Major civil war ensued as the Severan legions went up against those of Albinus and Niger. The terrific battles included a spectacular siege of Byzantium -- later to become Constantnople, but already a mighty fortress strategically placed within on the Bosporus, controlling the maritime traffic between the Mediterranean and Black Seas. After four years of civil war between Roman legions [3], Severus came out the winner. I will examine the reign of the Severan dynasty, and in particular the effects of military structure of the victorious legions on the political structure and legal procedures of Rome, in subsequent posts.

References

[1] and [2] Cassius Dio, Roman History, books [1] 74 and [2] 75.

[3] Tony Honore, Ulpian, Oxford University Press (second edition 2002).

Commencing a history of Roman political and legal institutions

Most modern governments have political structures and legal procedures derived in a long evolution from those of the ancient Roman emperors, with a shallow overlay of modern democracy. The main exceptions, the Anglo-American countries, have legal procedures derived primarily from a partially independent evolution in England, but still with substantial influences from the old Roman autocrats. Political ideas and legal procedures are closely related, and versions of these derived from the Roman Empire have dominated most of European history.

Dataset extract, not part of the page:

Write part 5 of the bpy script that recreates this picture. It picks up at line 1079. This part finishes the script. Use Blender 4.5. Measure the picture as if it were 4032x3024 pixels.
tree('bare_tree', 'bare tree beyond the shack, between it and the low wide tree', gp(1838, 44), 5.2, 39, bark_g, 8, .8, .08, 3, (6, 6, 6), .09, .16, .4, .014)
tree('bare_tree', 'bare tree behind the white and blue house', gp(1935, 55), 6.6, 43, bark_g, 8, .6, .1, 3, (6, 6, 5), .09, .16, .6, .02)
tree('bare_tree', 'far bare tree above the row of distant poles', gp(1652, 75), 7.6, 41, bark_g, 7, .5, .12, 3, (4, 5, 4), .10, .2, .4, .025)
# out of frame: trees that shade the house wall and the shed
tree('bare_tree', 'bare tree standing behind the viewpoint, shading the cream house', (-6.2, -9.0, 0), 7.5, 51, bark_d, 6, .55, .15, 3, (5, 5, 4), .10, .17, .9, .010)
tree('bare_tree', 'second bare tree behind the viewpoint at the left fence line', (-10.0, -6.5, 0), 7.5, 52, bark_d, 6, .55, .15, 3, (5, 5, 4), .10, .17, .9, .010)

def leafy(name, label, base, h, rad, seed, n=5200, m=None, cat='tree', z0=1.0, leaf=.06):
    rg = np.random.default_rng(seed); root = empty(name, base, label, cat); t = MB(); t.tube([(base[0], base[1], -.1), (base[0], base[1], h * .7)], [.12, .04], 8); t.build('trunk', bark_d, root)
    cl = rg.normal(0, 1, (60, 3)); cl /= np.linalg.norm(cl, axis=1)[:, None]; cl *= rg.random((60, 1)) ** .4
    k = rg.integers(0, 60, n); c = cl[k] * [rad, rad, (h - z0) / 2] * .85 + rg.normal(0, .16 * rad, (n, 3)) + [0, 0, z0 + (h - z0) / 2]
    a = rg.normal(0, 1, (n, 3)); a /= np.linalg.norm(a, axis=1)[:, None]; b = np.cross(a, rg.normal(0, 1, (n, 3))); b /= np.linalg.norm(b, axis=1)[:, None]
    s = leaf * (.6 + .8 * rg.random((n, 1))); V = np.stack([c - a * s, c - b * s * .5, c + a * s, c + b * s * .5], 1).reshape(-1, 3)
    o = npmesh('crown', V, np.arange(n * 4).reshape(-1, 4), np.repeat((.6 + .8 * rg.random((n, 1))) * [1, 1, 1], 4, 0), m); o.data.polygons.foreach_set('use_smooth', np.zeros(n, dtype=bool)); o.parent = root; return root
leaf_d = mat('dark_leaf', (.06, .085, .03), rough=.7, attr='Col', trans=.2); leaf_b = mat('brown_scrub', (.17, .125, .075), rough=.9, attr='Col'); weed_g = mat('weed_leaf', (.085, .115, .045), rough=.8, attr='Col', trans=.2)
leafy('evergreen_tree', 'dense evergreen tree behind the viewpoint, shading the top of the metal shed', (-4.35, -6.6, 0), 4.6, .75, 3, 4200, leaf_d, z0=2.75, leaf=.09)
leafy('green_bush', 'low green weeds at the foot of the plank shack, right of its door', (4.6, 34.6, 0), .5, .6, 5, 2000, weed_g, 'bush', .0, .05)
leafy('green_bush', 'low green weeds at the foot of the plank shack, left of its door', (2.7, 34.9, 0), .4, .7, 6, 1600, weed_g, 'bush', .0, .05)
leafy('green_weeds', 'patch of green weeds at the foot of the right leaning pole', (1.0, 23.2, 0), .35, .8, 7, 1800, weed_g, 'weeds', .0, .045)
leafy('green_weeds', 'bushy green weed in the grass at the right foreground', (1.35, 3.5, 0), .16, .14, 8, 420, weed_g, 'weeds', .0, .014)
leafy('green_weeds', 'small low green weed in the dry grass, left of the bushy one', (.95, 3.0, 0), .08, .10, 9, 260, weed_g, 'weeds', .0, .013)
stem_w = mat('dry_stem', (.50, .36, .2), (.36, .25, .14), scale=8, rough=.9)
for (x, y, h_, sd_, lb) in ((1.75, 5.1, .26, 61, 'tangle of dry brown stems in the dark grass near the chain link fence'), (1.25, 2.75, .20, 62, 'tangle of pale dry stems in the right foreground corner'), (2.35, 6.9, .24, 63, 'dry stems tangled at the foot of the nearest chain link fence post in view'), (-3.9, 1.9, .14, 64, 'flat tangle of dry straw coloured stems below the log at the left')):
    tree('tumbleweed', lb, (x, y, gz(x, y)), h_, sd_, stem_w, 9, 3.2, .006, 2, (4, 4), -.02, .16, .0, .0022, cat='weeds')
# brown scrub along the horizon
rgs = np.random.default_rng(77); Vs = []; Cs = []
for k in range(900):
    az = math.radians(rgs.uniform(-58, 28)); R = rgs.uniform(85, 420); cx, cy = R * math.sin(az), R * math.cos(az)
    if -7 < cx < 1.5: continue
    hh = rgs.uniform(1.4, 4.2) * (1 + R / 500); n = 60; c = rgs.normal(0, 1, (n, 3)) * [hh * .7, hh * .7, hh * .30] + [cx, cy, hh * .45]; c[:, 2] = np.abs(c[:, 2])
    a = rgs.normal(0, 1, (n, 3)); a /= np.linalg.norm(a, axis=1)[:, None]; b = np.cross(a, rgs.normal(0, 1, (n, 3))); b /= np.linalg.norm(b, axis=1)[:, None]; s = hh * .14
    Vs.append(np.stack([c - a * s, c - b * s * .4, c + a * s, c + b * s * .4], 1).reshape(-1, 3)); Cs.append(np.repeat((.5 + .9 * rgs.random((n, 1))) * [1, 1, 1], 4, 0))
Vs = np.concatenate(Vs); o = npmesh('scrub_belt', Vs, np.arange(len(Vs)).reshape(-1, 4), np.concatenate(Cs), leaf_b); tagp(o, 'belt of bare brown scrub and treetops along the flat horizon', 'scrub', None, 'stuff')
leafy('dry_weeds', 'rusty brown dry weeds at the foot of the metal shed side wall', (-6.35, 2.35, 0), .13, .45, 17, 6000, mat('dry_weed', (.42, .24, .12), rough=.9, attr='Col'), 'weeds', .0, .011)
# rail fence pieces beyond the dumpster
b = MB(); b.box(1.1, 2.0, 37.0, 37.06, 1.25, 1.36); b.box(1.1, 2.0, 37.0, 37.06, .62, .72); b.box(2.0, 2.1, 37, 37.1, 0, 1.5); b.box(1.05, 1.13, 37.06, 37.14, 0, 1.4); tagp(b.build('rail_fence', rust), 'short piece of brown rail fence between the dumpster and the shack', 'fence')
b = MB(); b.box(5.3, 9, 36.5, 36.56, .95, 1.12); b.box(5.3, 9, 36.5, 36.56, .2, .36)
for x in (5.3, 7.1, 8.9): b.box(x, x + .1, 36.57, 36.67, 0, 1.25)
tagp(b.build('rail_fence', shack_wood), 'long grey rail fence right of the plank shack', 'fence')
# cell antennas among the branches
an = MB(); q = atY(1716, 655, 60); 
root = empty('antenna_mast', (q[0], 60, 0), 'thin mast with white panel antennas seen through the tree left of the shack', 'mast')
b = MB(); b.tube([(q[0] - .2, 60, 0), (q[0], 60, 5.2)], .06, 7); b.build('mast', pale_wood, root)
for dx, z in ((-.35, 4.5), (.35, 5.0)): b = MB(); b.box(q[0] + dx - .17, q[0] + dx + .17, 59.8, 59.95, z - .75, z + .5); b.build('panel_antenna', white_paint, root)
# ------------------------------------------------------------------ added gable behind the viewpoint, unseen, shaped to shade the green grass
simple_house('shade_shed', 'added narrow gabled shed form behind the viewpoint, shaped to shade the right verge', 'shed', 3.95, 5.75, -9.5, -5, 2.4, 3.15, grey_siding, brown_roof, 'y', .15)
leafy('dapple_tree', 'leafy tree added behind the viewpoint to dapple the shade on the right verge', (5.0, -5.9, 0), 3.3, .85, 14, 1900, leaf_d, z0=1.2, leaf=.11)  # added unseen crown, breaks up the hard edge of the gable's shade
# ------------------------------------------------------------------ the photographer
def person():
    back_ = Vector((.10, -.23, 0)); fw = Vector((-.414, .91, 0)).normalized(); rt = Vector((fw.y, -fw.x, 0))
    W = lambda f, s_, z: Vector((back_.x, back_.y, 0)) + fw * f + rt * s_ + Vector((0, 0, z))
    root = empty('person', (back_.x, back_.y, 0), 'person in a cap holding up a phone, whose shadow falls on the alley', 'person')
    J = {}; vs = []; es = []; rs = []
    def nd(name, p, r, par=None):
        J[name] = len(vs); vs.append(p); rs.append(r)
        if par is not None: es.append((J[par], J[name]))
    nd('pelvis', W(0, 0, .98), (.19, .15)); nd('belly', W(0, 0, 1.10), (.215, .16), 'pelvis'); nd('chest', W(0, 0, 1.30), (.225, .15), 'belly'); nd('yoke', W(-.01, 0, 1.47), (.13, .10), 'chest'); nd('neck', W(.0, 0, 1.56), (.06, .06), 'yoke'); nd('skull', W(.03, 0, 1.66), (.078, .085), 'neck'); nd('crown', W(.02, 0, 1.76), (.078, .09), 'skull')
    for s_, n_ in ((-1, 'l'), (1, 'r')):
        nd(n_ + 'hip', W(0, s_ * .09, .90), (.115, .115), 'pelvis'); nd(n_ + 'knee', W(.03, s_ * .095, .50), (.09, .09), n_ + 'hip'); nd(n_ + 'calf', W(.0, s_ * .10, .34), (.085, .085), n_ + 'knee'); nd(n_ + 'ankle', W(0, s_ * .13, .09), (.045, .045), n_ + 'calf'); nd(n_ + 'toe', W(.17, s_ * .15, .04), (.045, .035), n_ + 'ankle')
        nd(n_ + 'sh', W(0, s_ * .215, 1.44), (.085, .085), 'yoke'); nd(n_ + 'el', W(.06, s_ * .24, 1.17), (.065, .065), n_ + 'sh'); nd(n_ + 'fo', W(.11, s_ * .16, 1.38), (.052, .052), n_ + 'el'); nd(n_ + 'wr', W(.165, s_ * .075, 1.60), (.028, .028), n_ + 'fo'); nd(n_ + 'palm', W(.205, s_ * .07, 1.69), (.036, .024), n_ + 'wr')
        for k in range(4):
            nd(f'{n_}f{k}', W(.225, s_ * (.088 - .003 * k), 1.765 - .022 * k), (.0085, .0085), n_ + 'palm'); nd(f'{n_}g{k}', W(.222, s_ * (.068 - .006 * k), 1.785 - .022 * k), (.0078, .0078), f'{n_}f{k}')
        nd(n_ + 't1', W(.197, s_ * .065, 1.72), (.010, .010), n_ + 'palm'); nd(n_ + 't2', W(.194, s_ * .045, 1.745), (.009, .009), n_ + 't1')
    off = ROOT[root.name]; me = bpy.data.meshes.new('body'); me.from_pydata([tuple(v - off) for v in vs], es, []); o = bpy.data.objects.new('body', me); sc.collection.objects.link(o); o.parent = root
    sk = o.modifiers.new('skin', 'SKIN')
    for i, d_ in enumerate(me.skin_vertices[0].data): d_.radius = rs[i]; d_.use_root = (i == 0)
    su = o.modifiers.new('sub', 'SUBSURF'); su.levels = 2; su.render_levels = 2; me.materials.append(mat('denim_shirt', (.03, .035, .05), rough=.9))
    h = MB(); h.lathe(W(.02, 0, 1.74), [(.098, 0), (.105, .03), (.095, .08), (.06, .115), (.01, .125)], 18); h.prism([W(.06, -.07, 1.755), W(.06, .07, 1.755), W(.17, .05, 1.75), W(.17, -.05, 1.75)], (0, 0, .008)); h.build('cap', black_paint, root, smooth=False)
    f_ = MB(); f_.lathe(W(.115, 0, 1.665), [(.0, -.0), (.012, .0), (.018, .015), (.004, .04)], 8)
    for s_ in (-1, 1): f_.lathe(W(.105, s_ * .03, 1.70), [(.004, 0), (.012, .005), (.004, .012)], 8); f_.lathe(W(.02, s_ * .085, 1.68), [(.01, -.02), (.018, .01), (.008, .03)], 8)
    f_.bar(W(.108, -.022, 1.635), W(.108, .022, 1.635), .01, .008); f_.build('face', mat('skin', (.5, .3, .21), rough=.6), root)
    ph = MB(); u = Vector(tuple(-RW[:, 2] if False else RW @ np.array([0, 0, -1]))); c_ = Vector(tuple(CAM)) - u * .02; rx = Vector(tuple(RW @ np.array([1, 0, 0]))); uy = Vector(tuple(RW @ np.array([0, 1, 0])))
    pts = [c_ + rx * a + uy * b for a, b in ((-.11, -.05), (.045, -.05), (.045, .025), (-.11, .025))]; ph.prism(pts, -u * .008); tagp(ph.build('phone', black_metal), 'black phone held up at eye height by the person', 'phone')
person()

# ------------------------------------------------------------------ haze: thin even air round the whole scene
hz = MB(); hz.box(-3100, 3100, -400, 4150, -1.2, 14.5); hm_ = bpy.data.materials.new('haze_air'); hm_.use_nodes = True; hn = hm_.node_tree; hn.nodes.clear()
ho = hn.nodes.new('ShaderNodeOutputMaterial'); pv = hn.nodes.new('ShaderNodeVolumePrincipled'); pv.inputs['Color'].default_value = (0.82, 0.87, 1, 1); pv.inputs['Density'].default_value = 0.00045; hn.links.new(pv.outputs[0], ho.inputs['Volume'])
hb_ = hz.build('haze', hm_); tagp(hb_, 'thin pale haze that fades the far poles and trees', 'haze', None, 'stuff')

I have started writing a history of this legal and political tradition. It starts with the Year of the Five Emperors, the rise of the Severan dynasty, and under that dynasty the first two major jurists (legal authorities) in the later Roman legal tradition, Papinian and Ulpian. It continues through the famous Codes of the emperor Justinian (as compiled by his jurist Tribonian), to the birth of universities in Western Europe upon the rediscovery of Justinian's codes, through the political philosophies of Bodin and Hobbes, to the Reception of Roman law into Western Europe, to the Code Napoleon, the German and Russian legal codes, and modern dictatorships based on the political and legal ideas of Rome. This will be a sprawling history and indeed I will probably never finish it. But meanwhile I will post a good bit of it to this blog, starting with the next post. I expect to proceed largely in temporal order, but no guarantees. Quite a few of my blog posts over the next two years may be part of this series. It should be quite enjoyable as well as provide unique insights into the history of political forms and constitutions.